Your terms are vague enough not to give anyone enough leverage to grab on. Easy enough to say "low taxes, limited government," and especially that last one, "maximum liberty." But what exactly do you mean by any of them? That's where you'll run into trouble.
wow-and you have the gall to tell me I don't understand the concept? You've reduced it to buzzwords. tell me this... if a multinational retailer wants to set up shop in a neighbourhood to it's detriment, does the neighbourhood have the right to say no?
People can have the same basic beliefs, but have different ideas about what constitute those beliefs. For example, I believe in limited government, but what I feel is limited is going to be different from you. There's also this fallacy that in order to be libertarian, you have to support state's rights to the exclusion of the power of the federal government. Yet you can have weak state's rights while maintaining a limited federal government. To me, this system is preferred in a society where human beings are more mobile than ever. Having different laws in different states adds an extra layer of inefficiency to the system.
The fallacy is that you are defining what you think Libertarianism is and expect me to defend that definition which you created.
My life doesn't revolve around answering your stupid questions. I've answered what I think about child labor in great detail. Take it or leave it.
Why do so many internet morons think this is a clincher argument? I'm not asking for life-revolving, I'm asking for a straight fucking answer. It actually would have taken less verbiage than your jackass dismissal! "Here's how I square being anti-slavery, and apathy-exploitation, yaddada-dadadada-dada-da!". The end! Bam! A five year old could have done it! You can't rise to the level of a school child, and now you're going to act arrogant?!?! Bull-fucking-shit, Beppo!
There's a non answer if I ever didn't hear one. Who's right takes precedence? THe shopping mall or the people who's property values just took a 15% hit and are going to have a parking lot abutting their back yards? Can the community tell the corporation what to do on its property?
well, that's even more of a non answer than before. nicely done. To think I was this close to taking you seriously.
Except I'm not defining Libertarianism, rather I'm pointing out the fallacy in thinking that your definition of Libertarianism is the only one that matters. There is no single definition of Libertarianism, much like there is no single definition of Liberalism, Conservatism, Socialism, etc.
Well, I can tell you what it is not and I can tell you specific characteristics that I've seen and heard that makes up Libertarian thought and concepts.
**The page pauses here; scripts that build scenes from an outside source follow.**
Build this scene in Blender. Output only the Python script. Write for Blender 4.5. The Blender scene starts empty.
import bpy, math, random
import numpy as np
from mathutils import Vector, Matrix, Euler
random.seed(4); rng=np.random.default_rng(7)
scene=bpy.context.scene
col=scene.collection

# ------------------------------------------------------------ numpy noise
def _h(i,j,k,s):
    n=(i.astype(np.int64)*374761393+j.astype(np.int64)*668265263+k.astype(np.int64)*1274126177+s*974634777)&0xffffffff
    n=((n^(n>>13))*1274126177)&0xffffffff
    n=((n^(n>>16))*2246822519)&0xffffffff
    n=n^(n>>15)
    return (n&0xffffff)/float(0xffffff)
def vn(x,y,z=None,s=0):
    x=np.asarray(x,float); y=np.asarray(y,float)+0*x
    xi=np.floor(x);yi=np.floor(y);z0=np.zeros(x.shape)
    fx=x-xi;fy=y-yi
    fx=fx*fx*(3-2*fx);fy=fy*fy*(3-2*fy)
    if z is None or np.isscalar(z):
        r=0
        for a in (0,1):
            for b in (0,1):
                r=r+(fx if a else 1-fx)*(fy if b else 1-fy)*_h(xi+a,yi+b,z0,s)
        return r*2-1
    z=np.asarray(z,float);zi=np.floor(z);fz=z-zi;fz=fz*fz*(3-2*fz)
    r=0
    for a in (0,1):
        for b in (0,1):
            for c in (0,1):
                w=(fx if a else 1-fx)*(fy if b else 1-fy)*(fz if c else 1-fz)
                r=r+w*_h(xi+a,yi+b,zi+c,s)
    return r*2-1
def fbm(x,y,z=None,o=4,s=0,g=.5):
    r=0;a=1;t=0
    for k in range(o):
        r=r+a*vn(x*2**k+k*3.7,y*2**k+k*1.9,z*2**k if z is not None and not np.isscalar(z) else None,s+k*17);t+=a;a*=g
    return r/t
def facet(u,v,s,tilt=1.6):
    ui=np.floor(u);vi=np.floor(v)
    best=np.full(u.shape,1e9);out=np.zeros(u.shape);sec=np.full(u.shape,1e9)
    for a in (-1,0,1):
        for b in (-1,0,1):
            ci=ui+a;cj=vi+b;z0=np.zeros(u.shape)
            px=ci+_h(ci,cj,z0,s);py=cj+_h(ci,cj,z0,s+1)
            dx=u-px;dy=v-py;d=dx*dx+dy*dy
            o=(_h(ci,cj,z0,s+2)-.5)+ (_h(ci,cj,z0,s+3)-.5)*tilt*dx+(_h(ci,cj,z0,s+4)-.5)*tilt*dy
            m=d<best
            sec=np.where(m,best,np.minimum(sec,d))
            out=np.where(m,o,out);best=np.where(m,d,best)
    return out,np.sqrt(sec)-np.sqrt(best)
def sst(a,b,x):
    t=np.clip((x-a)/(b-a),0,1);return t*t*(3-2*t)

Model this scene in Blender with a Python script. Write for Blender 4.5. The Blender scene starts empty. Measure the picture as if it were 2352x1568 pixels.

I was asked to define Libertarianism and now that I have, you're bitching that I did and you don't like my definition. There are specific characteristics of socialism, communism etc. and when someone claims that something is socialist, the dictionary definitions start rolling out pretty quickly from the left.
Which fallacy is that, specifically? If you know it's a fallacy, then surely you're capable of naming which one you think it is. Let me save time and give you the spoilers -- if you don't know which formal fallacy Ohoitnik is committing by giving you his personal definition of 'Libertarianism', then it becomes clear that you're culpable of the same error when you apply your own personal definition of 'fallacy' to what he's doing.
I'm not sure you understand his question, so let's try a different approach. Does your support of free trade zones extend to free trade with nations engaged in exploitative labor practices?
You can only ask hypothetical questions as if I'm a person with any legislative power. I'll paraphrase Jefferson, free trade with all, permanent alliances with none. Or something like that.
The flag pole dilemma was described in this very thread, boys. Total lack of answer. And it's not a hypothetical, it's very real.
Okay, I think I've found it, or a version of it: The dilemma leaves out an important question: How did the hanger-on get up to the 15th floor to begin with? Either the "trespasser" had permission to be on the premises, in which case the owner has gone insane and the philosophical dilemma falls apart, since we can't apply reason to unreasonable actors; or, the "trespasser" was trespassing from the very beginning and caused his own predicament, which means that the "hanger-on" was already operating counter to Libertarian principles, and Libertarian principles don't apply to his current situation -- a situation for which the owner cannot be morally responsible.
Oh, I'm aware of what the juvenile, stupid "gotcha" is supposed to be. If the Libertarian elects to live, then, "Whoooaaa HOHHHHHHH, YORRRRRR not committed to these principles!1" It's so cute. Almost as cute as the, "Well, your worldview doesn't account for... *knowing smirk*... ehhhhhhh-verrr-ee-thing! So, obviously, it can't work!2!" "Well, what about conservatism? Or liberalism? Those don't acc--" "It may not be perfect, but it's the system we got! Move to Somalia if you don't like ehhhhehhehhhht!"